Most recently, researchers from Tobii Pro Insight conducted an eye tracking study at H&H Castings, a metal foundry that supplies aluminum castings, that may help accelerate onboarding of new workers and reduce the risk of accidents.
For the study, a sample of six foundry workers in the melt department at H&H wore special glasses that tracked and recorded their eye movements as they completed their regular tasks. The recordings were then analyzed by software to create a database of eye tracking videos that can be used to train new employees before starting them on the floor.
Safety First
The melt department deals with molten aluminum that can seriously injure or kill workers, which makes training new hires difficult. H&H System Manager Jacob Hammill said there are many risks involved during training, such as molten metal pouring out of ladles and metal swinging around on big tracks. He said the biggest benefit from eye tracking technology is it allows H&H to conduct training without endangering new hires.
“Now we have this database where we can show them right off the bat what they’re going to be doing and what hazards are around them without wasting any time on the floor,” Hammill said. “It’s helping keep production going without having to stop and reiterate things to a new employee.”

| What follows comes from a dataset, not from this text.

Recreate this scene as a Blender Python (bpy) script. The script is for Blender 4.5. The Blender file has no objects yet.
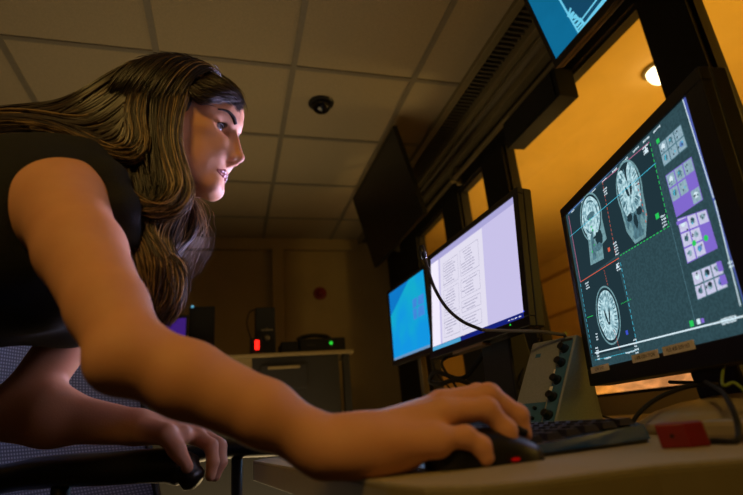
import bpy, math, random
import numpy as np
from mathutils import Vector, Matrix
random.seed(7); RNG = np.random.default_rng(7)
SC = bpy.context.scene; COL = SC.collection
# ------------------------------------------------------------------ camera geometry
f_px = 504.03; CEN = np.array([371.5, 247.5]); CZ = 0.775
AX = np.array([0.96266261, 0.00939314, 0.27054105])
AY = np.array([-0.25750383, 0.34004861, 0.90446599])
AZ = np.array([-0.08350133, -0.94036095, 0.32977085])
CAM = np.array([0, 0, CZ])
def ray(px, py):
    d = np.array([px - CEN[0], py - CEN[1], f_px]); return np.array([d @ AX, d @ AY, d @ AZ])
def onz(px, py, z): r = ray(px, py); return CAM + r * ((z - CZ) / r[2])
def ony(px, py, y): r = ray(px, py); return CAM + r * (y / r[1])
def onx(px, py, x): r = ray(px, py); return CAM + r * (x / r[0])
def dist(px, py, d): r = ray(px, py); return CAM + r * (d / np.linalg.norm(r))
def onplane(px, py, o, n): r = ray(px, py); return CAM + r * (((o - CAM) @ n) / (r @ n))
def proj(p):
    q = np.array(p, float) - CAM; v = q[0] * AX + q[1] * AY + q[2] * AZ
    return CEN + f_px * v[:2] / v[2]
cam = bpy.data.cameras.new('camera'); co = bpy.data.objects.new('camera', cam); COL.objects.link(co)
cam.lens = 36 * f_px / 743; cam.sensor_width = 36; cam.clip_start = 0.02
R = np.array([[AX[0], -AX[1], -AX[2]], [AY[0], -AY[1], -AY[2]], [AZ[0], -AZ[1], -AZ[2]]])
M = Matrix(R.tolist()).to_4x4(); M.translation = CAM; co.matrix_world = M; SC.camera = co
cam.dof.use_dof = True; cam.dof.focus_distance = 0.95; cam.dof.aperture_fstop = 3.5
SC.view_settings.view_transform = 'Standard'; SC.view_settings.look = 'None'
SC.view_settings.exposure = 0; SC.view_settings.gamma = 1
# ------------------------------------------------------------------ materials
def lin(c): return tuple((x / 255 / 12.92 if x / 255 <= .04045 else ((x / 255 + .055) / 1.055) ** 2.4) for x in c)
def nodes(name):
    m = bpy.data.materials.new(name); m.use_nodes = True
    return m, m.node_tree.nodes, m.node_tree.links, m.node_tree.nodes['Principled BSDF']
def mat(name, col, rough=.6, metal=0., noise=0., nscale=40., bump=0., bscale=200., sub=0., spec=.5, col2=None, sheen=0.):
    m, N, L, b = nodes(name); c = lin(col)
    b.inputs['Base Color'].default_value = (*c, 1); b.inputs['Roughness'].default_value = rough
    b.inputs['Metallic'].default_value = metal; b.inputs['Specular IOR Level'].default_value = spec
    tc = N.new('ShaderNodeTexCoord')
    nz = N.new('ShaderNodeTexNoise'); nz.inputs['Scale'].default_value = nscale; nz.inputs['Detail'].default_value = 4
    L.new(tc.outputs['Object'], nz.inputs['Vector'])
    if noise or col2:
        mx = N.new('ShaderNodeMix'); mx.data_type = 'RGBA'
        c2 = lin(col2) if col2 else tuple(min(1, x * (1 + noise)) for x in c); c1 = c if col2 else tuple(x * (1 - noise) for x in c)
        mx.inputs[6].default_value = (*c1, 1); mx.inputs[7].default_value = (*c2, 1)
        rp = N.new('ShaderNodeMapRange'); rp.inputs[1].default_value = .35; rp.inputs[2].default_value = .65
        L.new(nz.outputs['Fac'], rp.inputs[0]); L.new(rp.outputs[0], mx.inputs[0]); L.new(mx.outputs[2], b.inputs['Base Color'])
    else:
        rr = N.new('ShaderNodeMapRange'); rr.inputs[3].default_value = max(0, rough - .06); rr.inputs[4].default_value = min(1, rough + .06)
        L.new(nz.outputs['Fac'], rr.inputs[0]); L.new(rr.outputs[0], b.inputs['Roughness'])
    if bump:
        n2 = N.new('ShaderNodeTexNoise'); n2.inputs['Scale'].default_value = bscale; L.new(tc.outputs['Object'], n2.inputs['Vector'])
        bp = N.new('ShaderNodeBump'); bp.inputs['Strength'].default_value = bump; bp.inputs['Distance'].default_value = .002
        L.new(n2.outputs['Fac'], bp.inputs['Height']); L.new(bp.outputs[0], b.inputs['Normal'])
    if sub:
        b.inputs['Subsurface Weight'].default_value = sub; b.inputs['Subsurface Radius'].default_value = (.012, .004, .002); b.inputs['Subsurface Scale'].default_value = 1.
    if sheen: b.inputs['Sheen Weight'].default_value = sheen
    return m
def emat(name, col, s=1., noise=0., nscale=60., col2=None):
    m, N, L, b = nodes(name); N.remove(b)
    e = N.new('ShaderNodeEmission'); e.inputs[0].default_value = (*lin(col), 1); e.inputs[1].default_value = s
    if noise or col2:
        tc = N.new('ShaderNodeTexCoord'); nz = N.new('ShaderNodeTexNoise'); nz.inputs['Scale'].default_value = nscale; nz.inputs['Detail'].default_value = 3
        L.new(tc.outputs['Object'], nz.inputs['Vector'])
        mx = N.new('ShaderNodeMix'); mx.data_type = 'RGBA'; c = lin(col)
        mx.inputs[6].default_value = (*c, 1); mx.inputs[7].default_value = (*(lin(col2) if col2 else tuple(x * (1 - noise) for x in c)), 1)
        rp = N.new('ShaderNodeMapRange'); rp.inputs[1].default_value = .4; rp.inputs[2].default_value = .6
        L.new(nz.outputs['Fac'], rp.inputs[0]); L.new(rp.outputs[0], mx.inputs[0]); L.new(mx.outputs[2], e.inputs[0])
    L.new(e.outputs[0], N['Material Output'].inputs[0]); return m
BLACK = mat('black_plastic', (8, 8, 8), .45, noise=.2)
BLACKM = mat('matt_black', (5, 5, 5), .8, noise=.2)
BEZEL = mat('bezel_black', (7, 7, 8), .4, noise=.2, bump=.1)
DKBROWN = mat('dark_frame', (6, 5, 3), .6, noise=.2)
GLOSS = mat('gloss_black', (8, 8, 9), .08)
# ------------------------------------------------------------------ mesh builder
class MB:
    def __init__(s, M=None): s.v = []; s.f = []; s.m = []; s.M = M; s.mi = 0
    def add(s, vs, fs, mi=None):
        o = len(s.v)
        if s.M is not None:
            A, t = s.M; vs = [A @ np.array(v, float) + t for v in vs]
        s.v += [tuple(float(c) for c in v) for v in vs]
        s.f += [tuple(int(i) + o for i in f) for f in fs]; s.m += [s.mi if mi is None else mi] * len(fs); return s
    def box(s, lo, hi, mi=None):
        (a, b, c), (d, e, g) = lo, hi
        return s.add([(a, b, c), (d, b, c), (d, e, c), (a, e, c), (a, b, g), (d, b, g), (d, e, g), (a, e, g)],
                     [(0, 3, 2, 1), (4, 5, 6, 7), (0, 1, 5, 4), (1, 2, 6, 5), (2, 3, 7, 6), (3, 0, 4, 7)], mi)
    def cbox(s, c, sz, mi=None): return s.box([c[i] - sz[i] / 2 for i in range(3)], [c[i] + sz[i] / 2 for i in range(3)], mi)
    def hexa(s, bot, top, mi=None):
        n = len(bot); fs = [tuple(reversed(range(n))), tuple(range(n, 2 * n))] + [(i, (i + 1) % n, n + (i + 1) % n, n + i) for i in range(n)]
        return s.add(list(bot) + list(top), fs, mi)
    def tube(s, pts, r, n=10, mi=None, cap=True, flat=1.):
        P = [np.array(p, float) for p in pts]; k = len(P)
        rs = r if hasattr(r, '__len__') else [r] * k
        up = None; vs = []
        for i in range(k):
            t = P[min(i + 1, k - 1)] - P[max(i - 1, 0)]; t = t / (np.linalg.norm(t) + 1e-9)
            if up is None:
                a = np.array([0, 0, 1.]) if abs(t[2]) < .9 else np.array([1., 0, 0]); up = a
            up = up - t * (up @ t); up /= np.linalg.norm(up) + 1e-9; sd = np.cross(t, up)
            for j in range(n):
                a = 2 * math.pi * j / n; vs.append(P[i] + rs[i] * (math.cos(a) * up * flat + math.sin(a) * sd))
        fs = [(i * n + j, i * n + (j + 1) % n, (i + 1) * n + (j + 1) % n, (i + 1) * n + j) for i in range(k - 1) for j in range(n)]
        if cap: fs += [tuple(range(n - 1, -1, -1)), tuple((k - 1) * n + j for j in range(n))]
        return s.add(vs, fs, mi)
    def lathe(s, c, prof, axis=(0, 0, 1), n=28, mi=None):
        ax = np.array(axis, float); ax /= np.linalg.norm(ax); a = np.array([1., 0, 0]) if abs(ax[0]) < .9 else np.array([0, 1., 0])
        u = np.cross(ax, a); u /= np.linalg.norm(u); w = np.cross(ax, u); c = np.array(c, float); vs = []
        for (r, h) in prof:
            for j in range(n):
                t = 2 * math.pi * j / n; vs.append(c + ax * h + max(r, 1e-5) * (math.cos(t) * u + math.sin(t) * w))
        k = len(prof); fs = [(i * n + j, i * n + (j + 1) % n, (i + 1) * n + (j + 1) % n, (i + 1) * n + j) for i in range(k - 1) for j in range(n)]
        fs += [tuple(range(n - 1, -1, -1)), tuple((k - 1) * n + j for j in range(n))]
        return s.add(vs, fs, mi)
    def ell(s, c, r, n=20, mi=None, half=False):
        vs = []; fs = []; h = n // 2
        for i in range(h + 1):
            ph = math.pi * i / h - math.pi / 2
            if half and ph < 0: ph = 0
            for j in range(n):
                t = 2 * math.pi * j / n; vs.append((c[0] + r[0] * math.cos(ph) * math.cos(t), c[1] + r[1] * math.cos(ph) * math.sin(t), c[2] + r[2] * math.sin(ph)))
        fs = [(i * n + j, i * n + (j + 1) % n, (i + 1) * n + (j + 1) % n, (i + 1) * n + j) for i in range(h) for j in range(n)]
        return s.add(vs, fs, mi)
def link(name, vs, fs, mats, parent=None, loc=None, mi=None, smooth=False, bevel=0., kind=None):
    if parent is not None: off = np.array(parent['_off'])
    else: off = np.array(loc if loc is not None else (0, 0, 0), float)
    me = bpy.data.meshes.new(name)
    V = np.array(vs, float) - off
    me.from_pydata(V.tolist(), [], fs if isinstance(fs, list) else fs.tolist())
    for m in (mats if isinstance(mats, (list, tuple)) else [mats]): me.materials.append(m)
    if mi is not None: me.polygons.foreach_set('material_index', np.array(mi, np.int32))
    if smooth: me.polygons.foreach_set('use_smooth', np.ones(len(me.polygons), bool))
    o = bpy.data.objects.new(name, me); COL.objects.link(o)
    if parent is not None: o.parent = parent
    else: o.location = off
    o['_off'] = off.tolist()
    if bevel:
        b = o.modifiers.new('bevel', 'BEVEL'); b.width = bevel; b.segments = 2; b.limit_method = 'ANGLE'
    if kind: o['kind'] = kind
    return o
def build(mb, name, mats, parent=None, loc=None, smooth=False, bevel=0., kind=None):
    return link(name, mb.v, mb.f, mats, parent, loc, mb.m, smooth, bevel, kind)
def tag(o, label, cat, group=None):
    o['label'] = label; o['category'] = cat
    if group: o['group'] = group
    return o
def thing(name, loc, label, cat, group=None):
    o = bpy.data.objects.new(name, None); COL.objects.link(o); o.location = [float(x) for x in loc]; o.empty_display_size = .05
    o['_off'] = [float(x) for x in loc]; return tag(o, label, cat, group)
def struct(mb, name, mats, **k): return build(mb, name, mats, kind='structure', **k)
def spline(pts, n=8):
    P = [np.array(p, float) for p in pts]; P = [2 * P[0] - P[1]] + P + [2 * P[-1] - P[-2]]; out = []
    for i in range(1, len(P) - 2):
        for j in range(n):
            t = j / n; out.append(.5 * ((2 * P[i]) + (-P[i - 1] + P[i + 1]) * t + (2 * P[i - 1] - 5 * P[i] + 4 * P[i + 1] - P[i + 2]) * t * t + (-P[i - 1] + 3 * P[i] - 3 * P[i + 1] + P[i + 2]) * t ** 3))
    out.append(P[-2]); return out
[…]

Tobii Pro’s Bartels said he sees this issue in a lot of industries. He said it’s hard for operators to fully explain what they’re doing when training someone for their position. But with the eye tracking videos, new hires are able to listen carefully while seeing tasks performed through the eyes of the expert employee.
“Somebody can come in on their first day and watch the performance of the task at hand and be able to see everything that a person should be looking at and paying attention to in order to perform the job safely and efficiently,” Bartels said.
Hammill added that employees enjoy being able to get insight into their errors by playing back the videos. “It’s cool because up until that moment they never had a chance to go back and look at what they had been doing that day through their own eyes,” he said.
Bartels and Hammill estimate the melt department will save 400 hours of training per year, an average of two days of training per employee.
Digging into Data
The recorded videos also allow users to identify behaviors associated with optimal performance. At H&H, analysts noticed that successfully completing the task of pouring the molten aluminum was associated with a specific attention pattern. Successful workers were visually focusing on the target into which they were pouring the aluminum, keeping their head and body perfectly still, with little eye movement aside from focusing on the target. Analysts saw spillage when employees didn’t fixate on the target and keep their heads still, Bartels said.
Hammill said in the past they would associate a spill with what they believed was a body error, such as too much forward motion with the ladle. But when they got the data back, it was evident it was because of eye movement. “You could see his eyes gaze toward the wrong part of the mold and — boom — the mispour happens,” he said.
Bartels added that the extent of visual focus required for some of these tasks can cause attentional strain resulting from employees focusing too long, which can cause them to start making errors. With the data, they can recommend the optimal shift before a break is required.
“We’re really able to get into the weeds of this attention data, identify the behaviors that are associated with the best performance and communicate those to the staff of the company for new training materials,” Bartels said.
Although H&H is still in the early stages of implementing this technology into its training program, Bartels said some clients have been using eye tracking technology for two or three years.
“In one form or another, eye tracking has been around for 100 years, but it’s only really been in the last five to six years that the technology has been small and unobtrusive enough to be used in a realistic work setting,” Bartels said. He pointed to a car manufacturer that has been using the technology for a few years and has reported a 50 percent decrease in visual inspection errors since its implementation.
He added that eye tracking technology also is integrated into virtual reality headsets to track and record where people are looking as they are performing tasks within the virtual environment.